20 of 20 people found the following review helpful:
3.0 out of 5 stars
Somewhat Informative, But Too Cynical For The Topic,
By
This review is from: Magnificent Corpses: Searching Through Europe for St. Peter's Head, St. Claire's Heart, St. Stephen's Hand, and Other Saints' Relics (Paperback)
Having visited a few relics myself (St. Oliver Plunkett's head in Drogheda, Ireland and Blessed Brother Andre's heart in Montreal), I was quite excited to find this book. I knew that the author isn't a Catholic, so I wasn't expecting a book heavy on either background or doctrine. Instead, I was expecting a light hearted, but respectful, look at the relics and the people who worship them. What I found was a lot more background, but a lot less respect, than I expected. It's clear Rufus has studied her Butler's Lives of the Saints very thoroughly, because she does an excellent job of giving the historical details of the saints' lives and telling how their relics ended up in the places where they are located. She even does a great job of describing the appearance of the churches and the saints' reliquaries. Where the book falls short is in its compassion for those who believe in a relic's power. Rufus uses a Joan Didion-esque style to talk about the people visiting the relics at the same time she was visiting them. In these asides, she primarily focuses on people who either clearly did not want to be visiting the relics or were visiting only as part of a tour. She also tends to show most people either not knowing where these relics are located, or so focused on day to day activity that they don't pay attention to them. By focusing on these people and situations, Rufus gives the impression that the relics are not a part of today's life, and that the people who visit them for faith reasons aren't "normal". Rufus backs up this impression by interjecting her opinions on the psychological and physiological conditions of the saints. These comments give the book a cynical tone that isn't appropriate for the topic. Discussing relics is not an easy subject to write about. Focusing on the morbid or gruesome aspects of the relics will only get the devout angry. Focusing on the spiritual side to relics would bore the non-believer audience. Rufus attempted to find a middle road by taking a journalistic approach to the topic. Yet, she undermines the journalistic intent of her study by interjecting her commentary into each chapter. The result is a book that is an interesting introduction to the history of these relics, but one that lacks any spiritual perspective to place these items into their proper context.
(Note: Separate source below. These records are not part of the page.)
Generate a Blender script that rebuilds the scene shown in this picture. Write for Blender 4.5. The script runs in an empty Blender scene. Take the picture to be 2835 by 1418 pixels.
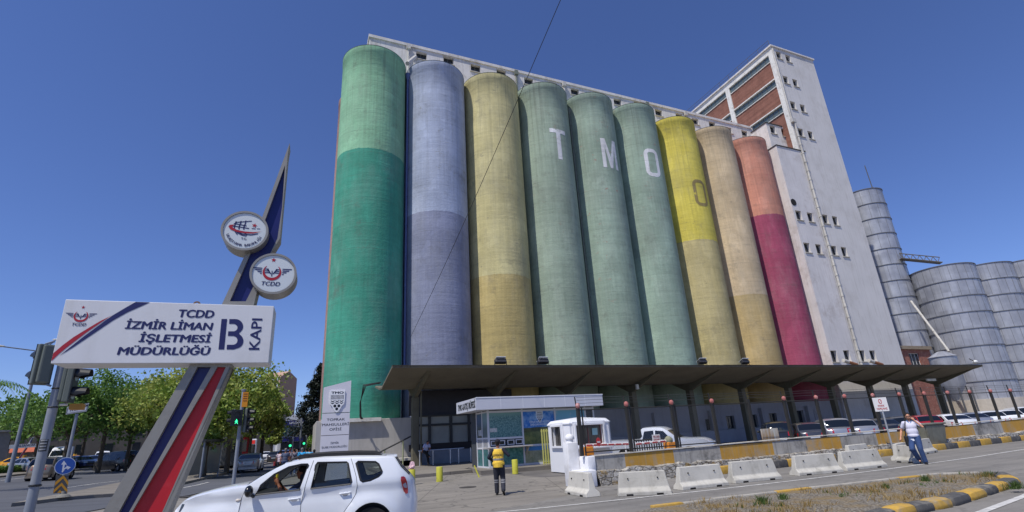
import bpy, bmesh, math, random
from math import sin, cos, pi, radians
from mathutils import Vector, Matrix
from mathutils.geometry import delaunay_2d_cdt
import numpy as np
random.seed(7)
scene = bpy.context.scene
# ---------------------------------------------------------------- camera
F, CX, CY = 1376.0, 1417.5, 750.0            # focal length and principal point in photo pixels
YAW, PIT, ROL, H0 = radians(23.45), radians(18.44), radians(-3.41), 1.7
fw = Vector((sin(YAW)*cos(PIT), cos(YAW)*cos(PIT), sin(PIT)))
r0 = Vector((cos(YAW), -sin(YAW), 0)); u0 = r0.cross(fw)
cr = cos(ROL)*r0 + sin(ROL)*u0
cu = -sin(ROL)*r0 + cos(ROL)*u0
CAM = Vector((0, 0, H0))
cd = bpy.data.cameras.new('camera'); cam = bpy.data.objects.new('camera', cd)
scene.collection.objects.link(cam); scene.camera = cam
cam.matrix_world = Matrix(((cr.x, cu.x, -fw.x, 0), (cr.y, cu.y, -fw.y, 0), (cr.z, cu.z, -fw.z, H0), (0, 0, 0, 1)))
cd.sensor_width = 36; cd.lens = 36*F/2835; cd.shift_y = 41/2835
cd.clip_start = 0.05; cd.clip_end = 3000
# ---------------------------------------------------------------- sky and sun
SUN_EL, SUN_TR = radians(59), radians(28)     # elevation; horizontal direction the light travels, from +X
w = bpy.data.worlds.new('World'); scene.world = w; w.use_nodes = True
nt = w.node_tree; bg = nt.nodes['Background']
sky = nt.nodes.new('ShaderNodeTexSky'); sky.sky_type = 'NISHITA'; sky.sun_disc = False
sky.sun_elevation = SUN_EL
sd = Vector((-cos(SUN_EL)*cos(SUN_TR), -cos(SUN_EL)*sin(SUN_TR), sin(SUN_EL)))
sky.sun_rotation = math.atan2(sd.x, sd.y)
sky.air_density = 1.0; sky.dust_density = 0.0; sky.ozone_density = 8.0; sky.altitude = 0
wb = nt.nodes.new('ShaderNodeMix'); wb.data_type = 'RGBA'; wb.blend_type = 'MULTIPLY'; wb.inputs[0].default_value = 1; wb.inputs[7].default_value = (1.0, 0.97, 1.25, 1)
nt.links.new(sky.outputs[0], wb.inputs[6]); nt.links.new(wb.outputs[2], bg.inputs[0]); bg.inputs[1].default_value = 0.1
sl = bpy.data.lights.new('sun', 'SUN'); so = bpy.data.objects.new('sun', sl); scene.collection.objects.link(so)
sl.energy = 4.2; sl.angle = radians(0.5); sl.color = (1.0, 0.955, 0.87)
so.rotation_euler = sd.to_track_quat('Z', 'Y').to_euler(); so.location = (0, 0, 80)
vs = scene.view_settings; vs.view_transform = 'Standard'; vs.look = 'None'; vs.gamma = 1; vs.exposure = 0.0
scene.render.resolution_x, scene.render.resolution_y = 1024, 512
# ---------------------------------------------------------------- measuring helpers: a photo pixel plus one known distance gives a real place
def ray(px, py):
    return cr*((px-CX)/F) - cu*((py-CY)/F) + fw
def AT_Y(px, py, Y): d = ray(px, py); return CAM + d*(Y/d.y)
def AT_X(px, py, X): d = ray(px, py); return CAM + d*(X/d.x)
def AT_Z(px, py, Z=0): d = ray(px, py); return CAM + d*((Z-H0)/d.z)
def AT_D(px, py, D): d = ray(px, py); return CAM + d*(D/math.hypot(d.x, d.y))
def ss(a, b, t): t = min(1, max(0, (t-a)/(b-a))); return t*t*(3-2*t)
def gz(x, y):
    """ground height: flat in front of the silos, rising gently to the avenue on the left"""
    s = 2.0-x
    z = 0.03*min(max(s, 0), 19)+0.06*min(max(s-19, 0), 13)
    return z*ss(12, 20, y)
def dscale(px): return float(np.interp(px, [0, 150, 300, 450, 600, 700, 800, 900], [1.6, 1.58, 1.5, 1.42, 1.32, 1.25, 1.2, 1.15]))
def G(px, py, dz=0.0):
    z = 0.3
    for k in range(40):
        p = AT_Z(px, py, min(z+dz, H0-0.12)); z = 0.5*z+0.5*gz(p.x, p.y)
    return p
def S(r, g, b, k=1.0):
    f = lambda c: ((c/255+0.055)/1.055)**2.4 if c > 10 else c/255/12.92
    return (f(r)*k, f(g)*k, f(b)*k, 1)
# ---------------------------------------------------------------- materials
MATS = {}
def N(nt, t, **kw):
    n = nt.nodes.new(t)
    for k, v in kw.items():
        if k in ('operation', 'blend_type', 'data_type', 'noise_dimensions', 'feature', 'noise_type', 'wave_type', 'bands_direction', 'vector_type'): setattr(n, k, v)
    return n
def math_n(nt, op, a, b=None, clamp=False):
    n = nt.nodes.new('ShaderNodeMath'); n.operation = op; n.use_clamp = clamp
    for i, v in enumerate((a, b)):
        if v is None: continue
        if isinstance(v, (int, float)): n.inputs[i].default_value = v
        else: nt.links.new(v, n.inputs[i])
    return n.outputs[0]
def mixc(nt, fac, a, b, mode='MIX'):
    n = nt.nodes.new('ShaderNodeMix'); n.data_type = 'RGBA'; n.blend_type = mode
    for i, v in ((0, fac), (6, a), (7, b)):
        if isinstance(v, (int, float)): n.inputs[i].default_value = v
        elif isinstance(v, (tuple, list)): n.inputs[i].default_value = tuple(v) if len(v) == 4 else (*v, 1)
        else: nt.links.new(v, n.inputs[i])
    return n.outputs[2]
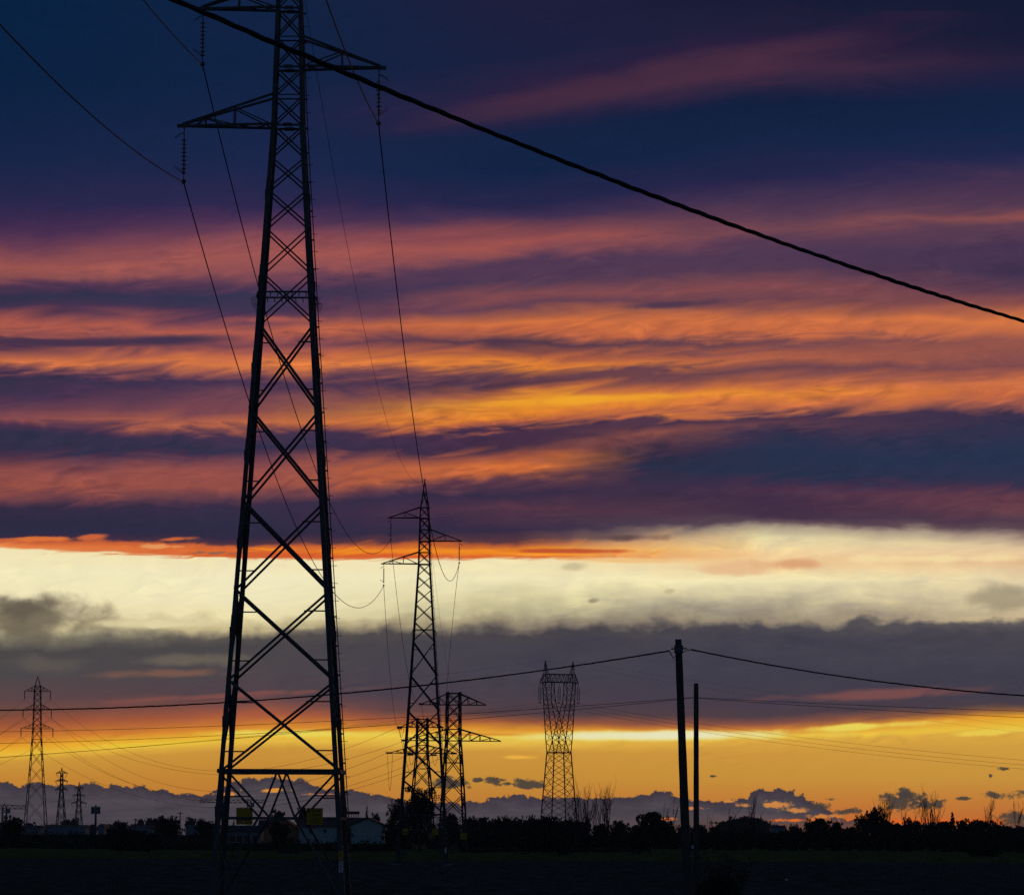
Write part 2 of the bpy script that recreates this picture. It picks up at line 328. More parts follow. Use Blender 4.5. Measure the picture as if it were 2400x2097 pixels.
# everything above is picture-referred; to scene-linear
col = vmath('SCALE', vmath('ADD', col, (.055, .055, .055)), 1 / 1.055)
gm = N.new('ShaderNodeGamma'); L.new(col, gm.inputs[0]); gm.inputs[1].default_value = 2.4
bg = N.new('ShaderNodeBackground'); L.new(gm.outputs[0], bg.inputs[0]); bg.inputs[1].default_value = 1.0
SUN_EL, SUN_AZ = math.radians(2.0), azel(1300, 1400)[0]
sky = N.new('ShaderNodeTexSky'); sky.sky_type = 'NISHITA'; sky.sun_disc = False; sky.sun_elevation = SUN_EL; sky.sun_rotation = SUN_AZ
sky.air_density = 1; sky.dust_density = 1; sky.ozone_density = 2.5
skt = vmath('MULTIPLY', sky.outputs[0], (.7, .82, 1.15))
bg2 = N.new('ShaderNodeBackground'); L.new(skt, bg2.inputs[0]); bg2.inputs[1].default_value = SKY_STRENGTH
away = math_('MAXIMUM', mrange(el, .225, .50, 0.0, 1.0, True), mrange(math_('ABSOLUTE', az), .2, .6, 0.0, 1.0, True))
ms = N.new('ShaderNodeMixShader'); L.new(away, ms.inputs[0]); L.new(bg.outputs[0], ms.inputs[1]); L.new(bg2.outputs[0], ms.inputs[2])
wo = N.new('ShaderNodeOutputWorld'); L.new(ms.outputs[0], wo.inputs[0])
W.cycles.sampling_method = 'MANUAL'; W.cycles.sample_map_resolution = 512
sl = bpy.data.lights.new('sun', 'SUN'); sl.energy = .2; sl.angle = math.radians(10); sl.color = (1, .5, .2)
so = bpy.data.objects.new('sun', sl); C.objects.link(so)
so.rotation_euler = (math.pi / 2 - SUN_EL, 0, math.pi - SUN_AZ)
S.view_settings.view_transform = 'Standard'; S.view_settings.look = 'None'; S.view_settings.exposure = 0; S.view_settings.gamma = 1
S.cycles.max_bounces = 4; S.cycles.diffuse_bounces = 2; S.cycles.volume_bounces = 0; S.cycles.use_denoising = False
S.cycles.use_adaptive_sampling = True; S.cycles.adaptive_threshold = .01; S.cycles.adaptive_min_samples = 16
# ---------------------------------------------------------------- lattice pylons
def lerp(a, b, t): return a + (b - a) * t
def prof(tab, z):
    for (z0, w0), (z1, w1) in zip(tab, tab[1:]):
        if z <= z1: return lerp(w0, w1, (z - z0) / (z1 - z0))
    return tab[-1][1]
SGN = [(-1, -1), (1, -1), (1, 1), (-1, 1)]
D1, D2, XL = 150.0, 391.0, -8.51
ZX = [572]                      # column at which levels are read
def ze(py, Y): return P(ZX[0], py, Y).z
# levels read off the photograph for the near tower
zf = 0.0
Z_BAR, Z_BEAM = ze(1635, 147.8), ze(1543, 147.9)
Z_X = [Z_BEAM, ze(1361, 148.1), ze(1180, 148.4), ze(1002, 148.6), ze(818, 148.8), ze(642, 148.95)]
Z_S = [ze(541, 149), ze(451, 149.1), ze(376, 149.2), ze(310, 149.3)]
Z_A = [ze(247, 149.4), ze(187, 149.4), ze(130, 149.4), ze(70, 149.4), ze(12.7, 149.5)]
Z_TOP = Z_A[4] + 1.03
Z_T2 = Z_TOP + 1.42; Z_PEAK = Z_TOP + 2.75
HW = [(0, 2.53), (Z_BEAM, 2.20), (Z_X[5], 1.09), (Z_A[0], .62), (Z_A[4], .50), (Z_TOP, .44), (Z_T2, .19), (Z_PEAK, .02)]
DY, YAW = .80, math.radians(-1.1)     # slightly shallower than wide, turned a little
RY = Matrix.Rotation(YAW, 3, 'Z')
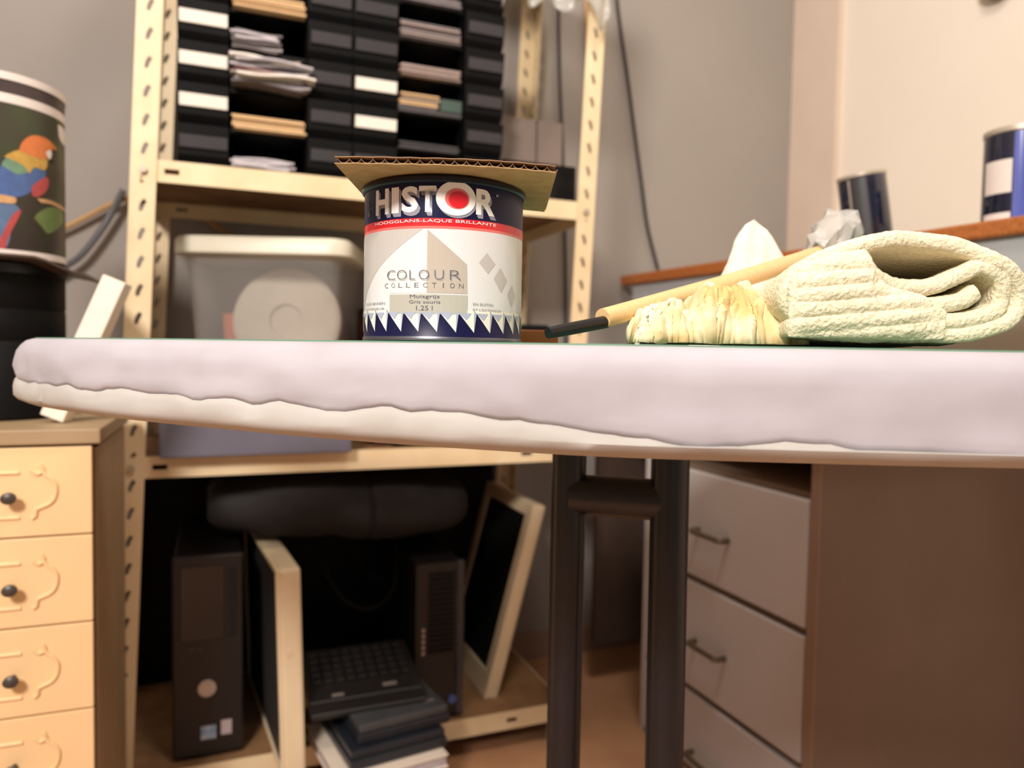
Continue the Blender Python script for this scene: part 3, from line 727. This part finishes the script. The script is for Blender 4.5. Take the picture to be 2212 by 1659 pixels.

28 of 30 people found the following review helpful:
1.0 out of 5 stars
Creepy, but not for the reasons you might think,
By
This review is from: Magnificent Corpses: Searching Through Europe for St. Peter's Head, St. Claire's Heart, St. Stephen's Hand, and Other Saints' Relics (Paperback)
I began reading this book with real relish-- like the author claims to be, I've always been fascinated with the cult of the saints. More than once I've stepped inside a gloomy church in Europe or Canada and been surprised to find the remains of a saint, displayed in a golden reliquary or laid on silken pillows, gently lighted. What do these richly dressed bones mean to the people who reverently placed them there, and those who still come to pray before them, and place their trust in them? I've even been led to ask--why do I often feel peace beside these dessicated remains, instead of revulsion, or pity, or fear?
Regrettably, I found answers to none of my questions here. These questions, or similar ones, seem never to have occurred to Rufus. Instead, she casts a cold, unquestioning eye on every shrine she enters and writes about what she sees with a predictable and trite condescension. Because there are only so many ways to lament the "superstition" of displaying human remains for veneration, Rufus dips into the lives of the saints to fill out her little book. Here, also, she is remarkably culturally tone-deaf. Yes, the lives of the saints have been re-constructed into hagiography by the Catholic church to teach lessons of purity, or forbearance, or obedience--but the faithful who come to these shrines and who feel an intimate connection with these saints cannot do so because they are examplars of virtue (what teenager goes on holiday to a church to celebrate chastity?) There is something else at work here, something very powerful and mysterious and, I think, worth knowing about. But you won't find out about it in this book. I could say that Rufus never met a saint she liked, but I don't know if she has ever met a person she liked. She didn't encounter a single person during her travels who she feels is worthy of being portrayed with empathy or understanding. In the end this book reminded me of certain 19th century accounts by Englishmen making their grand tour through Italy; like Rufus they intended to tell us what they found but because they were careful to carry their prejudices with them, and to unpack them first and to drape them over everything they saw, they ended up revealing very little about the places they visited, and far too much about themselves.